§ **Supplied data**
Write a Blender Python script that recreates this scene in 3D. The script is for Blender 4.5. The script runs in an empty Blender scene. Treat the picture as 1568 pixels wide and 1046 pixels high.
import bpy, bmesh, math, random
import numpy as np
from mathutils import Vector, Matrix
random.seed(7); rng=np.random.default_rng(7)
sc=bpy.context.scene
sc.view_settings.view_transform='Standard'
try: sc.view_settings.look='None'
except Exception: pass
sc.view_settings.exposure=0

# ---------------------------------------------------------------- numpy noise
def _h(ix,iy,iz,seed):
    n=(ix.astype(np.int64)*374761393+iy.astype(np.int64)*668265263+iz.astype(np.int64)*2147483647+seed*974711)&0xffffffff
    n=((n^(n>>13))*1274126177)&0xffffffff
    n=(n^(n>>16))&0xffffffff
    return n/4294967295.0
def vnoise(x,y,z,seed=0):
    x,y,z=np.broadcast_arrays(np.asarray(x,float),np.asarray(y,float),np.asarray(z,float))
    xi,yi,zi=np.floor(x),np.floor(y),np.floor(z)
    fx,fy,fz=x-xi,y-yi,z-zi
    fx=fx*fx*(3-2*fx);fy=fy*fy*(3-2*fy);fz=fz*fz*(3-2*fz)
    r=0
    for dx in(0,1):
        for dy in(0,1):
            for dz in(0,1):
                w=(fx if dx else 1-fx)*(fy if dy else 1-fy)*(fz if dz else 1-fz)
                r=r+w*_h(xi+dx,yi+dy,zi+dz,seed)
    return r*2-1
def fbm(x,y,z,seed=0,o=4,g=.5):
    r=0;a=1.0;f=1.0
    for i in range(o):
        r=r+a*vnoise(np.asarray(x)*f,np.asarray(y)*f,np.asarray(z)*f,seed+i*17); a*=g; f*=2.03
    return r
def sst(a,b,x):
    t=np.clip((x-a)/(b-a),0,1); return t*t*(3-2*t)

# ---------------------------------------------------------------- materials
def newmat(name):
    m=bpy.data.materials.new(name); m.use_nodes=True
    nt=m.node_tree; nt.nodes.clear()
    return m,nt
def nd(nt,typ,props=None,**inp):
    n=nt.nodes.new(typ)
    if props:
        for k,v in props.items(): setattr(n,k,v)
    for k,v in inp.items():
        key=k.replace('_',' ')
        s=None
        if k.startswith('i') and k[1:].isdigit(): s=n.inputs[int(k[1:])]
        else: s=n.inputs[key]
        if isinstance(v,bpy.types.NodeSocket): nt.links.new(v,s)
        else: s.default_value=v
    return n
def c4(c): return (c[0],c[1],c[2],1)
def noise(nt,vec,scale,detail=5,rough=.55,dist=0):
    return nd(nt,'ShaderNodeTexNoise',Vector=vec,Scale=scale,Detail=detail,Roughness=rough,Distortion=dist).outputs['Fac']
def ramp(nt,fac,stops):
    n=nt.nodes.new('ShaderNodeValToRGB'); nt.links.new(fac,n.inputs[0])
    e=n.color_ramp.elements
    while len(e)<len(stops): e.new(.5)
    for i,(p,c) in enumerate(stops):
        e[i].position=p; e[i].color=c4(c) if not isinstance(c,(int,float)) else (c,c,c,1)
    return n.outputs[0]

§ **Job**
Output the full listing without altering anything.

§ **Result of this task**
Write a Blender Python script that recreates this scene in 3D. The script is for Blender 4.5. The script runs in an empty Blender scene. Treat the picture as 1568 pixels wide and 1046 pixels high.
import bpy, bmesh, math, random
import numpy as np
from mathutils import Vector, Matrix
random.seed(7); rng=np.random.default_rng(7)
sc=bpy.context.scene
sc.view_settings.view_transform='Standard'
try: sc.view_settings.look='None'
except Exception: pass
sc.view_settings.exposure=0

# ---------------------------------------------------------------- numpy noise
def _h(ix,iy,iz,seed):
    n=(ix.astype(np.int64)*374761393+iy.astype(np.int64)*668265263+iz.astype(np.int64)*2147483647+seed*974711)&0xffffffff
    n=((n^(n>>13))*1274126177)&0xffffffff
    n=(n^(n>>16))&0xffffffff
    return n/4294967295.0
def vnoise(x,y,z,seed=0):
    x,y,z=np.broadcast_arrays(np.asarray(x,float),np.asarray(y,float),np.asarray(z,float))
    xi,yi,zi=np.floor(x),np.floor(y),np.floor(z)
    fx,fy,fz=x-xi,y-yi,z-zi
    fx=fx*fx*(3-2*fx);fy=fy*fy*(3-2*fy);fz=fz*fz*(3-2*fz)
    r=0
    for dx in(0,1):
        for dy in(0,1):
            for dz in(0,1):
                w=(fx if dx else 1-fx)*(fy if dy else 1-fy)*(fz if dz else 1-fz)
                r=r+w*_h(xi+dx,yi+dy,zi+dz,seed)
    return r*2-1
def fbm(x,y,z,seed=0,o=4,g=.5):
    r=0;a=1.0;f=1.0
    for i in range(o):
        r=r+a*vnoise(np.asarray(x)*f,np.asarray(y)*f,np.asarray(z)*f,seed+i*17); a*=g; f*=2.03
    return r
def sst(a,b,x):
    t=np.clip((x-a)/(b-a),0,1); return t*t*(3-2*t)

# ---------------------------------------------------------------- materials
def newmat(name):
    m=bpy.data.materials.new(name); m.use_nodes=True
    nt=m.node_tree; nt.nodes.clear()
    return m,nt
def nd(nt,typ,props=None,**inp):
    n=nt.nodes.new(typ)
    if props:
        for k,v in props.items(): setattr(n,k,v)
    for k,v in inp.items():
        key=k.replace('_',' ')
        s=None
        if k.startswith('i') and k[1:].isdigit(): s=n.inputs[int(k[1:])]
        else: s=n.inputs[key]
        if isinstance(v,bpy.types.NodeSocket): nt.links.new(v,s)
        else: s.default_value=v
    return n
def c4(c): return (c[0],c[1],c[2],1)
def noise(nt,vec,scale,detail=5,rough=.55,dist=0):
    return nd(nt,'ShaderNodeTexNoise',Vector=vec,Scale=scale,Detail=detail,Roughness=rough,Distortion=dist).outputs['Fac']
def ramp(nt,fac,stops):
    n=nt.nodes.new('ShaderNodeValToRGB'); nt.links.new(fac,n.inputs[0])
    e=n.color_ramp.elements
    while len(e)<len(stops): e.new(.5)
    for i,(p,c) in enumerate(stops):
        e[i].position=p; e[i].color=c4(c) if not isinstance(c,(int,float)) else (c,c,c,1)
    return n.outputs[0]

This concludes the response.